Give some thought before Thanksgiving's frenzy

Armand Lobato
The Produce Aisle

A pretty important one on the near horizon: Thanksgiving.

A holiday tailor-made for the food industry, Thanksgiving focuses on family and friends gathering to give thanks over a hearty meal — OK, a meal that frequently is followed with a nap and watching football too.

The time for planning produce merchandising for the holiday is now. Yes, even before the last Halloween pumpkin is sold.
Part of the reason for extended planning is the volume spike expected in a few weeks, but the other reason being is this merchandising framework typically extends from Thanksgiving until the end of December.

We’re familiar with Thanksgiving items that sell especially well: celery, cranberries, yams and potatoes. ‘Relish’ vegetables, such as parsley, green onions, radishes and carrots, will spike, too. As will cooking vegetable favorites that include broccoli, cauliflower, green beans and asparagus. Not to mention all the “detail” items, such as fresh herbs, root vegetables, value-added items, dressings and nuts.

Several grape, berry, apple and citrus items will see a sales boost as well. All are ingredients in fruit bowls or salads.

A produce director once said, “Going into the weekend prior to the holiday, it’s hard to be long on these items.”

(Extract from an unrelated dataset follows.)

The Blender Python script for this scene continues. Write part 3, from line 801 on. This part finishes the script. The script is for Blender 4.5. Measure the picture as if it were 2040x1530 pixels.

The intangible factor is how much volume to expect. It’s time to refer to your holiday notes from last Thanksgiving (you did keep a recap file, didn’t you?). Bulking up your schedule is a must. Consider adding an overnight shift or two for the few days before to the holiday. This will keep you in business, crisping and trimming enough celery and building displays — anything to help keep your crew on the sales floor (instead of the back room). Expect most of your business to hit between Friday and Wednesday before Thanksgiving.

Merchandising plans should focus on expanded facings on ad and holiday items. Considering that sales will be tenfold (or more) on specific, bulky Thanksgiving staples such as celery, yams, potatoes and cranberries, it’s important to build displays equal to the task. Some managers find success building multiple displays. And having at least a two-day (holiday volume) supply will ensure you don’t get caught short.

Going into the weekend before the holiday, abundant “spillover” displays help support high volume and can be easily broken down and consolidated as business winds down on Wednesday night.

As one produce manager quipped, “Thanksgiving is the time to ‘Pile it high and watch it fly.”